Quando a peste açoitou a Inglaterra em 1563, e muitos abandonaram seus
deveres, Fox permaneceu em seu posto, ajudando os desvalidos e agindo como
"portador- de esmolas" dos ricos. Se disse dele que jamais pôde
refutar ajuda a ninguém que o pedir em nome de Cristo. Tolerante e com um
grande coração, exerceu sua influência perto da Rainha Elisabete para
confirmá-la em sua intenção de manter a cruel prática de dar morte aos que
mantiverem suas convicções religiosas contrárias. A rainha tinha-lhe em grande
respeito, e se referia a ele como "Nosso Pai Fox".
Fox teve gozo nos frutos de sua obra enquanto ainda vivia. Seu livro viu
quatro grandes edições antes de sua morte, e os bispos deram ordem de que fosse
colocado em cada igreja catedral da Inglaterra, onde amiúde estava acorrentado,
como a mesma Bíblia naqueles tempos, num tripé, ao qual tinha acesso o povo.
Na Inglaterra, Fox começou a trabalhar numa edição
ampliada de seu relato sobre as perseguições sofridas pelos cristãos, com
detalhes que talvez tenham sido testemunhados por alguns de seus leitores. A
primeira edição em inglês, com cerca de 1.800 páginas e várias
xilogravuras, foi lançada em 1563 e
imediatamente se tornou um best-seller. A segunda edição foi
lançada sete anos depois. Seus dois volumes tinham mais de 2.300 páginas e
153 ilustrações. No ano seguinte, a Igreja Anglicana decretou que um exemplar
do livro de Foxe fosse colocado ao lado da Bíblia em todas as catedrais da
Inglaterra e nas casas de dignitários da igreja para o uso de servos domésticos
e visitantes. As igrejas menores fizeram o mesmo. Até os analfabetos podiam se
beneficiar, graças às gravuras, que causavam uma profunda e duradoura
impressão.
Nessa época, Fox já havia se juntado aos puritanos,
protestantes que achavam que não bastava apenas se separar da igreja romana.

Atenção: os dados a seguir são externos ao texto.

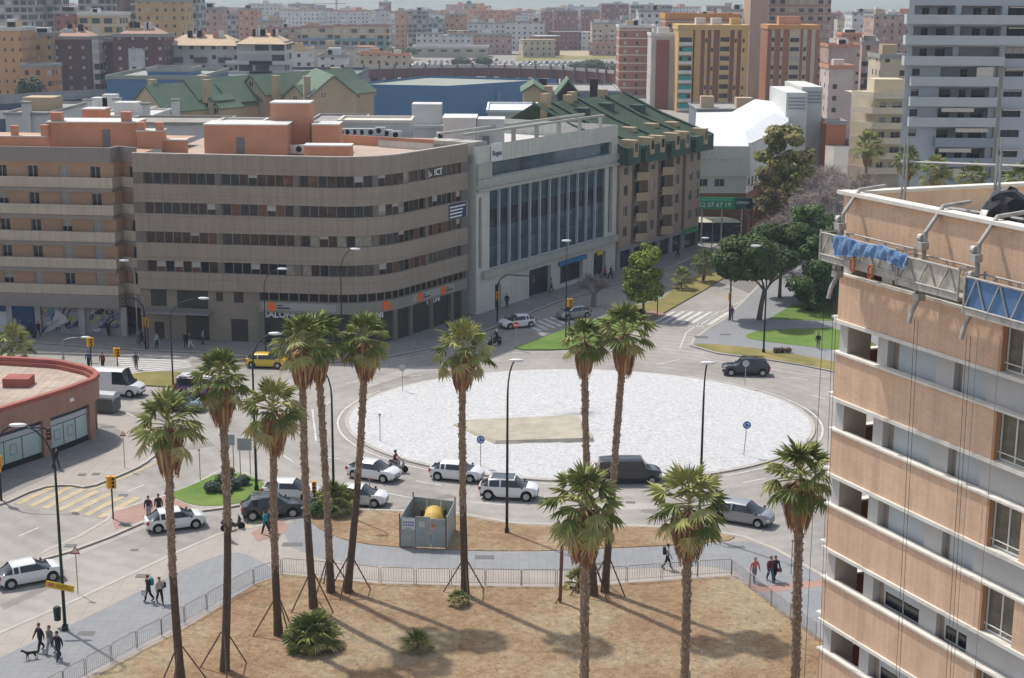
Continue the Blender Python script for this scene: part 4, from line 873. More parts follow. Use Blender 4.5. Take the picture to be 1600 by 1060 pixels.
block('apartment_tower','orange-roofed tower partly hidden behind the yellow-trimmed tower',1040,1156,30,560,brickA,18,seed=53,roof=mat('orange_cornice',(.55,.26,.08),.8,.1),par=2)
OCH=mat('ochre_trim',(.55,.36,.14),.8,.08,.3); BRK=mat('dark_orange_brick',(.27,.11,.065),.85,.08,.4); TEAL=mat('teal_awning',(.03,.25,.22),.8,.15,.4)
def build_T4():
    Y=488; a=AT(1060,47,Y); b=AT(1170,47,Y); w_=b.x-a.x; H=a.z; t=thing('apartment_tower','yellow-trimmed brick tower with teal awnings down its left balcony column','apartment tower',(a.x,Y,0))
    bm=bmesh.new(); box(bm,5,w_,.6,16,0,H); obj('wall',bm,BRK,t)
    bm=bmesh.new(); box(bm,-.2,w_+.3,-.3,16.5,H,H+1.6); obj('cornice',bm,OCH,t)
    bm=bmesh.new(); box(bm,0,4.6,-1,14,0,H); obj('corner_wing',bm,OCH,t)
    cols=[(5.2,1.9,OCH),(8.4,.8,OCH),(10.3,.8,OCH),(13.0,3.2,OCH),(17.6,.9,OCH),(19.8,2.2,OCH)]
    for x,w,m in cols:
        bm=bmesh.new(); box(bm,x,x+w,-.1,.6,0,H); obj('pilaster',bm,m,t)
    r=random.Random(3); nf=int(H//2.9)
    for j in range(nf):
        z=j*2.9+.3
        bm=bmesh.new(); box(bm,.3,4.3,-1.9,-1.02,z,z+1.0); obj('balcony',bm,OFFC,t)
        bm=bmesh.new(); box(bm,.4,4.2,-1.06,-.98,z+1.05,z+2.4); obj('balcony_opening',bm,GLASS,t)
        if r.random()<.65: bm=bmesh.new(); box(bm,r.choice((.3,1.2)),r.choice((3,4.4)),-2.0,-1.85,z+1.0,z+2.3); obj('awning',bm,TEAL,t)
        bm=bmesh.new(); box(bm,13.1,16.1,-.6,-.12,z,z+1.1); obj('balcony',bm,mat('yellow_balcony',(.55,.40,.18),.8,.08),t)
        bm=bmesh.new(); box(bm,13.2,16,-.16,-.11,z+1.15,z+2.5); obj('balcony_opening',bm,GLASS,t)
        for x in (8.5,10.4,17.7,20.2): 
            bm=bmesh.new(); box(bm,x,x+.6,-.16,-.11,z+.9,z+2.1); obj('small_window',bm,r.choice([GLASS,BLIND]),t)
    for x in (6,11,17): bm=bmesh.new(); box(bm,x,x+3,5,9,H+1.6,H+3.6); obj('roof_house',bm,r.choice([OCH,OFFC]),t)
build_T4()
block('apartment_tower','very tall beige slab cut by the top of the photo, right of the yellow-trimmed tower',1176,1204,-70,545,mat('plain_beige_wall',(.42,.30,.22),.85,.06,.1),16,clutter=0)
block('apartment_tower','very tall beige tower with dark window columns above the brick tower',1204,1302,-60,560,winmat('beige_mixed_facade',(.44,.33,.25),3.4,2.9,.2,.7,.3,.75,band=((.34,.2,.15),.2),pb=.3),20,seed=54)
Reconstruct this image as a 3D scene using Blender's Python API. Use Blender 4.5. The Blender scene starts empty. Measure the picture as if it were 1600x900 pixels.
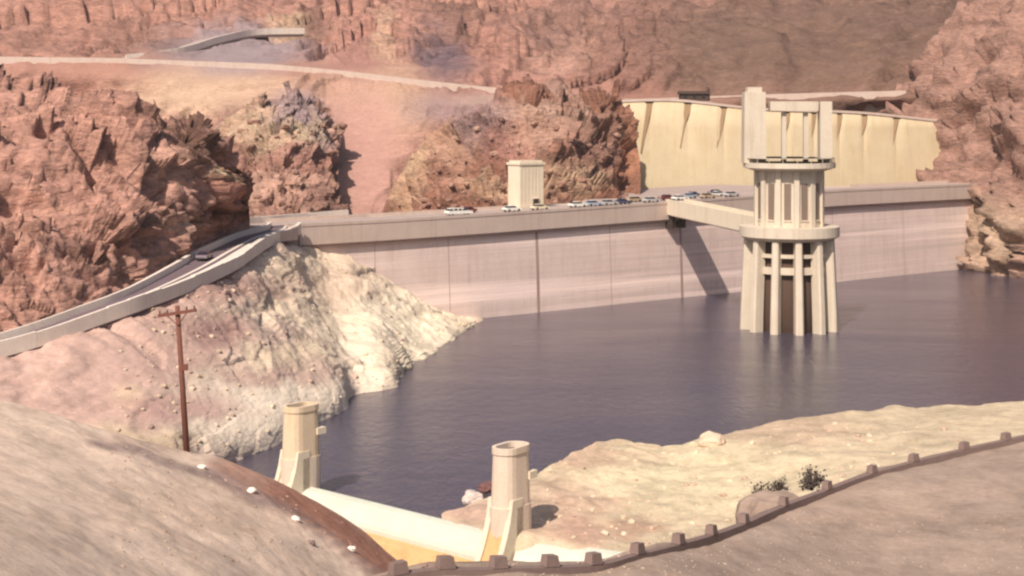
import bpy, bmesh, math, random
import numpy as np
from mathutils import Vector, Matrix, noise
random.seed(7)
S = bpy.context.scene
COL = S.collection

# ------------------------------------------------------------------ camera, sky, sun, exposure
F, CX, HY, H = 2365.0, 800.0, 188.0, 53.0      # focal length (photo px), centre column, horizon row, eye height above water
cam_d = bpy.data.cameras.new('camera'); cam = bpy.data.objects.new('camera', cam_d); COL.objects.link(cam)
cam.location = (0, 0, H); cam.rotation_euler = (math.radians(90), 0, 0)
cam_d.sensor_width = 36; cam_d.lens = F / 1600 * 36; cam_d.shift_y = -(450 - HY) / 1600
cam_d.clip_start = 1; cam_d.clip_end = 9000
S.camera = cam
SUN_EL, SUN_AZ = 46.0, (-0.37, -0.88)           # elevation, horizontal direction towards the sun
W = bpy.data.worlds.new('World'); S.world = W; W.use_nodes = True
nt = W.node_tree; bg = nt.nodes['Background']
sky = nt.nodes.new('ShaderNodeTexSky'); sky.sky_type = 'NISHITA'; sky.sun_disc = False
sky.sun_elevation = math.radians(SUN_EL); sky.sun_rotation = math.atan2(SUN_AZ[0], SUN_AZ[1])
sky.dust_density = 3.0; sky.air_density = 1.0; sky.ozone_density = 1.0
nt.links.new(sky.outputs[0], bg.inputs[0]); bg.inputs[1].default_value = 0.09
sl = bpy.data.lights.new('sun', 'SUN'); sl.energy = 5.0; sl.angle = math.radians(0.5); sl.color = (1.0, 0.88, 0.76)
so = bpy.data.objects.new('sun', sl); COL.objects.link(so); so.location = (-300, -170, 400)
_h = math.hypot(*SUN_AZ)
so.rotation_euler = Vector((SUN_AZ[0]/_h*math.cos(math.radians(SUN_EL)), SUN_AZ[1]/_h*math.cos(math.radians(SUN_EL)),
                            math.sin(math.radians(SUN_EL)))).to_track_quat('Z', 'Y').to_euler()
S.view_settings.view_transform = 'Standard'; S.view_settings.look = 'None'
S.view_settings.gamma = 1.0; S.view_settings.exposure = 0.12
S.cycles.filter_width = 2.4
S.cycles.max_bounces = 6; S.cycles.diffuse_bounces = 3; S.cycles.glossy_bounces = 3; S.cycles.volume_bounces = 1

def P(px, py, D):                                # a photo pixel at a distance -> a point of the place
    return Vector(((px - CX) / F * D, D, H - (py - HY) / F * D))
def PZ(px, py, z):                               # ... at a height
    D = F * (H - z) / (py - HY)
    return P(px, py, D)

# ------------------------------------------------------------------ materials
def node(nt, kind, **kw):
    n = nt.nodes.new(kind)
    for k, v in kw.items():
        if k.startswith('i_'): n.inputs[k[2:].replace('_', ' ')].default_value = v
        else: setattr(n, k, v)
    return n
def ramp(nt, fac, stops):
    r = nt.nodes.new('ShaderNodeValToRGB')
    while len(r.color_ramp.elements) < len(stops): r.color_ramp.elements.new(0.5)
    for e, (p, c) in zip(r.color_ramp.elements, stops):
        e.position = p; e.color = (c if len(c) == 4 else (*c, 1)) if hasattr(c, '__len__') else (c, c, c, 1)
    nt.links.new(fac, r.inputs[0]); return r.outputs[0]
def mix(nt, fac, a, b, mode='MIX'):
    m = nt.nodes.new('ShaderNodeMix'); m.data_type = 'RGBA'; m.blend_type = mode
    for sock, v in ((m.inputs[0], fac), (m.inputs[6], a), (m.inputs[7], b)):
        if isinstance(v, (int, float)): sock.default_value = v
        elif isinstance(v, tuple): sock.default_value = (*v[:3], 1)
        else: nt.links.new(v, sock)
    return m.outputs[2]
def new_mat(name, rough=0.9, spec=0.2):
    m = bpy.data.materials.new(name); m.use_nodes = True
    b = m.node_tree.nodes['Principled BSDF']; b.inputs['Roughness'].default_value = rough
    b.inputs['Specular IOR Level'].default_value = spec
    return m, m.node_tree, b
def coords(nt, scale=(1, 1, 1)):
    t = nt.nodes.new('ShaderNodeNewGeometry'); mp = nt.nodes.new('ShaderNodeMapping'); mp.inputs[3].default_value = scale
    nt.links.new(t.outputs['Position'], mp.inputs[0]); return mp.outputs[0]
def noise_tex(nt, co, scale, detail=6, rough=0.6, dist=0.0):
    n = node(nt, 'ShaderNodeTexNoise', i_Scale=scale, i_Detail=detail, i_Roughness=rough, i_Distortion=dist)
    nt.links.new(co, n.inputs['Vector']); return n.outputs['Fac']
def bump(nt, b, h, strength, dist):
    n = nt.nodes.new('ShaderNodeBump'); n.inputs['Strength'].default_value = strength; n.inputs['Distance'].default_value = dist
    nt.links.new(h, n.inputs['Height']); nt.links.new(n.outputs[0], b.inputs['Normal'])

def rock_mat(name, contrast=1.0, bstr=0.9, fine=0.6):
    m, t, b = new_mat(name, 0.95, 0.1)
    at = node(t, 'ShaderNodeVertexColor', layer_name='Col')
    co = coords(t); cs = coords(t, (1, 1, 2.6))
    n1 = noise_tex(t, cs, 0.09, 8, 0.65, 0.6); n2 = noise_tex(t, cs, 0.45, 6, 0.7, 0.3); n3 = noise_tex(t, co, 2.2, 4, 0.7)
    k = contrast
    c = mix(t, 1.0, at.outputs['Color'], ramp(t, n1, [(0.28, 1 - .45*k), (0.5, 1.0), (0.72, 1 + .35*k)]), 'MULTIPLY')
    c = mix(t, 1.0, c, ramp(t, n2, [(0.3, 1 - .40*k), (0.52, 1.0), (0.75, 1 + .28*k)]), 'MULTIPLY')
    c = mix(t, 1.0, c, ramp(t, n3, [(0.3, 1 - .22*k), (0.7, 1 + .15*k)]), 'MULTIPLY')
    # rusty and pale mineral patches
    p = noise_tex(t, co, 0.16, 5, 0.6, 1.0)
    c = mix(t, ramp(t, p, [(0.58, 0.0), (0.72, 0.45*k)]), c, mix(t, 1.0, c, (1.35, 1.2, 1.0), 'MULTIPLY'))
    p2 = noise_tex(t, cs, 0.23, 5, 0.65, 0.8)
    c = mix(t, ramp(t, p2, [(0.60, 0.0), (0.70, 0.55*k)]), c, mix(t, 1.0, c, (0.62, 0.5, 0.5), 'MULTIPLY'))
    c = mix(t, at.outputs['Alpha'], mix(t, 0.25, at.outputs['Color'], c), c)
    t.links.new(c, b.inputs['Base Color'])
    v = node(t, 'ShaderNodeTexVoronoi', feature='DISTANCE_TO_EDGE', i_Scale=0.35); t.links.new(cs, v.inputs['Vector'])
    h = mix(t, 0.2, n2, ramp(t, v.outputs['Distance'], [(0.0, 0.0), (0.25, 1.0)])); h = mix(t, 0.25, h, n3)
    bump(t, b, h, bstr, 1.6 * fine)
    return m
M_rock = rock_mat('weathered red rock')
M_dirt = rock_mat('packed pale dirt', 0.6, 0.3, 0.25)
M_scree = rock_mat('fine rose scree', 0.34, 0.3, 0.3)
M_shore = rock_mat('bleached shore rock', 0.5, 0.5, 0.4)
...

Eles ensinavam que qualquer vestígio do catolicismo tinha de ser removido, uma
posição que, ironicamente, os fez entrar em conflito com a própria igreja
protestante na Inglaterra, que manteve muitos costumes e doutrinas católicas. Visto
que sua obra revelou muitas das atrocidades religiosas que aconteceram naqueles
dias turbulentos, John Foxe moldou o modo como as pessoas encarariam a religião
e a política na Inglaterra por séculos depois. Ainda hoje, a sua obra “Livro
dos Mártires” é usada como referencia história para estudantes e teólogos.
No final, tendo brindado longo serviço tanto à Igreja como ao mundo
mediante seu ministério por meio de sua pluma, e pelo brilho impecável de uma
vida benevolente, útil e santa, entregou humildemente sua alma a Cristo, em 18
de abril de 1587, aos setenta anos de idade. Foi sepultado no presbitério de St.
Giles, em Cripplegate, paróquia na qual tinha sido vicário durante certo tempo,
no começo do reinado da rainha Elisabete.